Work to complete:
Only one stretch of the data below should be repeated: the lines from the line containing "scatter('distant_corn_field', pts_fc, T_fcorn)" through the line containing "return [(0, -h", inclusive, exactly as they are.
>> start Material provided
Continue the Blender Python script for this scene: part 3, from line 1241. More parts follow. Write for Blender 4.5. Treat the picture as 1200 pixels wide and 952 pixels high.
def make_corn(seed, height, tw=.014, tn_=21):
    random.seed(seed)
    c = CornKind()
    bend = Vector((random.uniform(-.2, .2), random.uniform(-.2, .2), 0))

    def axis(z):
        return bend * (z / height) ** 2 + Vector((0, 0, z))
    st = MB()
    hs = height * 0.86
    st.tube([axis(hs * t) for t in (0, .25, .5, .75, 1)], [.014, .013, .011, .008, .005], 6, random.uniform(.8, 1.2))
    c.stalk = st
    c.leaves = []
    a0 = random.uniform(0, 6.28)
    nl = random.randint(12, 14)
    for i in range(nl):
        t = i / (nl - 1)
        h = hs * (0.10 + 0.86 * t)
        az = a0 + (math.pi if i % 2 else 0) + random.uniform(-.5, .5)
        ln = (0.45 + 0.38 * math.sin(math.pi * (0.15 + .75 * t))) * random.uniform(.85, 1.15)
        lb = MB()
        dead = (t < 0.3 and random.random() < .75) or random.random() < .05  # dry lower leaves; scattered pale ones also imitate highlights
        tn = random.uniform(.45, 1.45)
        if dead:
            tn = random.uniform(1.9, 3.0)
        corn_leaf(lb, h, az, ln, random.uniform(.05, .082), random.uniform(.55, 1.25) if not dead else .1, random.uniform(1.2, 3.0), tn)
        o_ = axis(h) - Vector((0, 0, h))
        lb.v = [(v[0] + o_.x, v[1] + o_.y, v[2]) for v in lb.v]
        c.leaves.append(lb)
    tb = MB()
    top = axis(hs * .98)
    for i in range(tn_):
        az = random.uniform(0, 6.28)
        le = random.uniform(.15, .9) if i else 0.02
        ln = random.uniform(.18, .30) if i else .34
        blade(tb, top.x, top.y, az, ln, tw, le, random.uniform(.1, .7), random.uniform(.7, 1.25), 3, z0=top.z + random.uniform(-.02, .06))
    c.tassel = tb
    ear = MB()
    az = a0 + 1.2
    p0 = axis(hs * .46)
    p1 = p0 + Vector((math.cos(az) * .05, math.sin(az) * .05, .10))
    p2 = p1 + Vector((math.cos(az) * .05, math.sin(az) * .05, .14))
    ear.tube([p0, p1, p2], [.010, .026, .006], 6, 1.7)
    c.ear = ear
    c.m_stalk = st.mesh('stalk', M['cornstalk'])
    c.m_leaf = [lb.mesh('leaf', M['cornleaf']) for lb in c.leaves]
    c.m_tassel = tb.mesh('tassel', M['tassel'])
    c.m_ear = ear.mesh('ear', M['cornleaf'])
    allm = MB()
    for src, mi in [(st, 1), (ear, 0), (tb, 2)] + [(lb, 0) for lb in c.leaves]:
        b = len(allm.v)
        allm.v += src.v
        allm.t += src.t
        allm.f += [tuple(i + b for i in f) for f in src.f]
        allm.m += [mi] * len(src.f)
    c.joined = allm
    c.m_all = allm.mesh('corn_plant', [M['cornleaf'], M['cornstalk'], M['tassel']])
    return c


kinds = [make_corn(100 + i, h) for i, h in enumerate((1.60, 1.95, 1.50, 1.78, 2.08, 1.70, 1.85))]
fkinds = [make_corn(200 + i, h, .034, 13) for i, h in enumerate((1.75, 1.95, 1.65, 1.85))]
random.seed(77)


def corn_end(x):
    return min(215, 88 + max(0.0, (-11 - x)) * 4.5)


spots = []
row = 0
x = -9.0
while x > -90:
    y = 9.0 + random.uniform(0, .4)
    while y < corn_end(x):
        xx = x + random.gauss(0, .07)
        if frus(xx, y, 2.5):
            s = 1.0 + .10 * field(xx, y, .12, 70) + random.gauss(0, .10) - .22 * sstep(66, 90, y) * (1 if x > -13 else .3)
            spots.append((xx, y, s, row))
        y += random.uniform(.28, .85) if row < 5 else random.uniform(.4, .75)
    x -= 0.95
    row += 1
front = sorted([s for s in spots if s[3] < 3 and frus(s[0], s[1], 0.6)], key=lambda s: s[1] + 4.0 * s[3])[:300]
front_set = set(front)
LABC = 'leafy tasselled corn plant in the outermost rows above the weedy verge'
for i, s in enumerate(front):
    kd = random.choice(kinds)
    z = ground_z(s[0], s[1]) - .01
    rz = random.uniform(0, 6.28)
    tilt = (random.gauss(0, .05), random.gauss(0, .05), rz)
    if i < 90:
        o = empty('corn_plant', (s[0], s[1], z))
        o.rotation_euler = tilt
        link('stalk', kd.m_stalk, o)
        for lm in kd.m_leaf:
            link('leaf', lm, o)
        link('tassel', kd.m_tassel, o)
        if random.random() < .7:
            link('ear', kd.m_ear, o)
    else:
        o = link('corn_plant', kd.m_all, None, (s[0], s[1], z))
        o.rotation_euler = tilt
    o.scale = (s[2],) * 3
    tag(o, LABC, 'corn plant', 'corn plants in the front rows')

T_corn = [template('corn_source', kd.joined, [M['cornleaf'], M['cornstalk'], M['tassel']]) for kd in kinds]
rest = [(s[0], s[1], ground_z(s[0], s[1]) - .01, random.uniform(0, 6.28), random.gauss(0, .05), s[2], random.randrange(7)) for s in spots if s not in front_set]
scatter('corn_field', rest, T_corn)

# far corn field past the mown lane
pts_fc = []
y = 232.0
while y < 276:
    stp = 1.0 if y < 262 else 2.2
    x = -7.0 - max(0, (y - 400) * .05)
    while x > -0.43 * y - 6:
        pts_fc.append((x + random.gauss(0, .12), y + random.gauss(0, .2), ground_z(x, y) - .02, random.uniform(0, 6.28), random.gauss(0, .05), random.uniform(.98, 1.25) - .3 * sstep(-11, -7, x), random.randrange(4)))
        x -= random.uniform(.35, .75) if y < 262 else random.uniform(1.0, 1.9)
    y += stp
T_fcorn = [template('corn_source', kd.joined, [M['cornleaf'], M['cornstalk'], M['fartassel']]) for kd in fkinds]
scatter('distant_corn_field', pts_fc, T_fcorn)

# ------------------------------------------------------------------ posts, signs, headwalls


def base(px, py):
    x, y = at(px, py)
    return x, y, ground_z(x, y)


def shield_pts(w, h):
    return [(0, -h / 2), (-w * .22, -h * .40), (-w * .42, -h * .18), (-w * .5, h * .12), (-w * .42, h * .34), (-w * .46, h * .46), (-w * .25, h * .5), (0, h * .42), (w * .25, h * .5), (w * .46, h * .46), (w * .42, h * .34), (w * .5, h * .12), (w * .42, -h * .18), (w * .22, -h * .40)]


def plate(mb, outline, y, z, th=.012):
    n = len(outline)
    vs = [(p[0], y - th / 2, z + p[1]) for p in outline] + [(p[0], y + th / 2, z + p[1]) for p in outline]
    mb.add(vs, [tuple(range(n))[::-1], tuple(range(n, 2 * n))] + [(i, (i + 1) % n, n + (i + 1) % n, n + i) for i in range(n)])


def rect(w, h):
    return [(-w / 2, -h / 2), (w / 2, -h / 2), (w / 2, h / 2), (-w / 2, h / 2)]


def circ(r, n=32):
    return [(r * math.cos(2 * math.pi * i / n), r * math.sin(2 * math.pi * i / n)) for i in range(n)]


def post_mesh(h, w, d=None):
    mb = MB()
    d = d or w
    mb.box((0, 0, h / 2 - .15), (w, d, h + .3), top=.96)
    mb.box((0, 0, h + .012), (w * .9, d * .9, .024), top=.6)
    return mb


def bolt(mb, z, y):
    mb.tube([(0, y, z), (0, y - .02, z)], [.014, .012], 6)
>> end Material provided
Finished answer:
scatter('distant_corn_field', pts_fc, T_fcorn)

# ------------------------------------------------------------------ posts, signs, headwalls


def base(px, py):
    x, y = at(px, py)
    return x, y, ground_z(x, y)


def shield_pts(w, h):
    return [(0, -h / 2), (-w * .22, -h * .40), (-w * .42, -h * .18), (-w * .5, h * .12), (-w * .42, h * .34), (-w * .46, h * .46), (-w * .25, h * .5), (0, h * .42), (w * .25, h * .5), (w * .46, h * .46), (w * .42, h * .34), (w * .5, h * .12), (w * .42, -h * .18), (w * .22, -h * .40)]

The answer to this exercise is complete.